Applying the rule thus adopted in this State, we do not think it can be said that the thing to be ultimately transferred by this contract was a chattel. It was to be a monument set up in the cemetery on the lot designated by defendants. Defendants say there is no evidence that it was on a foundation embedded in the earth, but the evidence is that it was to be on a foundation four feet deep and extending three or four inches out from the base, and that it was "set up" on the lot designated in a good substantial and workmanlike manner. Furthermore the photographs of the same, as it appears on the lot, show a monument of such size and dimensions that it could only be set up on a foundation deeply embedded in the earth and firmly attached to the soil, so that the thing bargained for was a structure or memorial to be cut out of stone in the rough, suitably inscribed and firmly attached to the realty. The thing ultimately to be transferred could not in any view come within the purview of a chattel or under the head of "goods, wares and merchandise" mentioned in the statute, though perhaps, if the contract had been merely for the purchase and delivery of the granite stone at the warehouse, it might have been within the statute.

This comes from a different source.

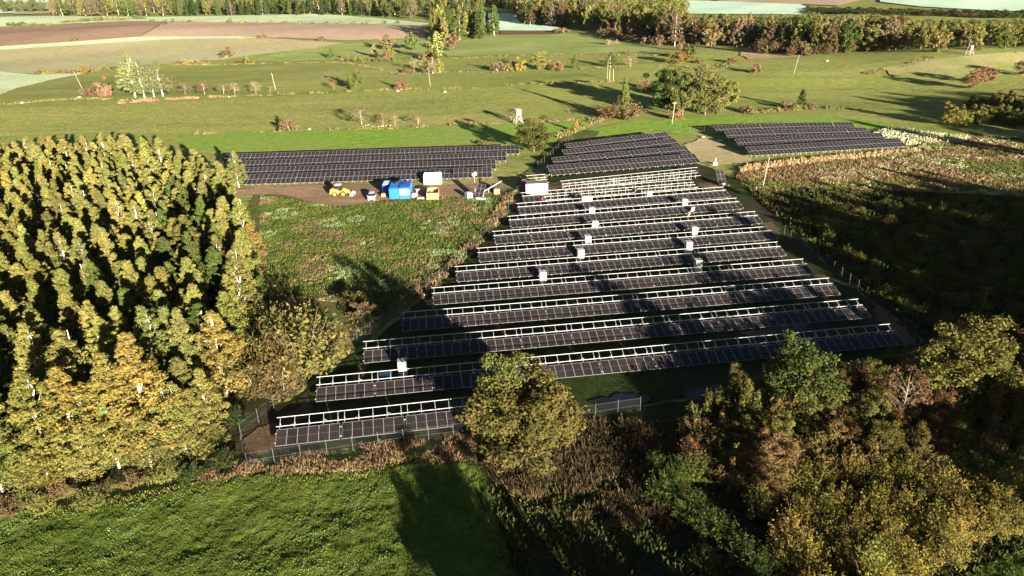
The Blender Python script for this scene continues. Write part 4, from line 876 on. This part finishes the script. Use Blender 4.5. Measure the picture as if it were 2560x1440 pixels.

The Missouri cases hereinabove cited were where the contract when carried out resulted in the sale of a chattel, and illustrate that side of the rule stated in Lee v. Griffin; and a recitation of the facts, such for example as on p. 88 of the Miller case in 109 Mo., is not to be regarded, as some authorities seem to think, as placing the case upon a narrower basis than the rule which the court expressly approves. We are of the opinion that the contract herein is not within the statute and that the ruling of the trial court on that feature of the case should be upheld.
The contention that the court erred in not defining the word "substantially" is not maintainable. It is a word of common use and well understood. [Deatherage *Page 51 Lumber Co. v. Snyder, 65 Mo. App. 568, 577.] Besides, defendants used the same word without definition in their instructions and it is hard to see how they can now claim error on that account.
The judgment is affirmed. All concur.